Perhaps someone may say "But surely, Socrates, after you have left us you can spend the rest of your life in quietly minding your own business." This is the hardest thing of all to make some of you understand. If I say that this would be disobedience to God, and that is why I cannot "mind my own business", you will not believe that I am serious. If on the other hand I tell you that to let no day pass without discussing goodness and all the other subjects about which you hear me talking and examining both myself and others is really the very best thing that a man can do, and that life without this sort of examination is not worth living, you will be even less inclined to believe me. This sentence ‘life without examining this sort of examination is not worth living’ is one of the most famous sentences of the world therefore you underline that sentence. If you live a life without examining “what is life, what is worth of life, what is the value of life?
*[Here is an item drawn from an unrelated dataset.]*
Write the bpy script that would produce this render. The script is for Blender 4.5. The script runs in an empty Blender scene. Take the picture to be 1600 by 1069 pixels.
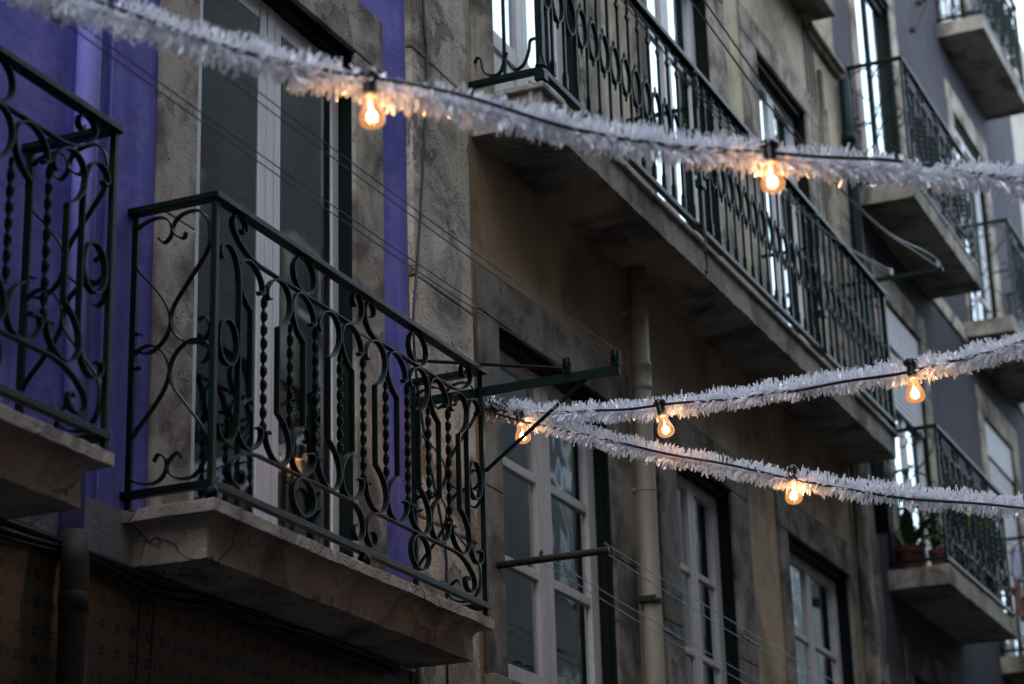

If you don’t do this exercise you are not living really. To live is to examine the meaning and value of life. So he said: You are asking me that if I go elsewhere and I don’t do any discussions with anybody then I’ll be doing a great disobedience to God because God wants everyone to discuss this question; What is the meaning of life, why am I here, what is the value of life? And if you ask me I should be banished, I should go somewhere else, I should be quiet then it is disobedience to God.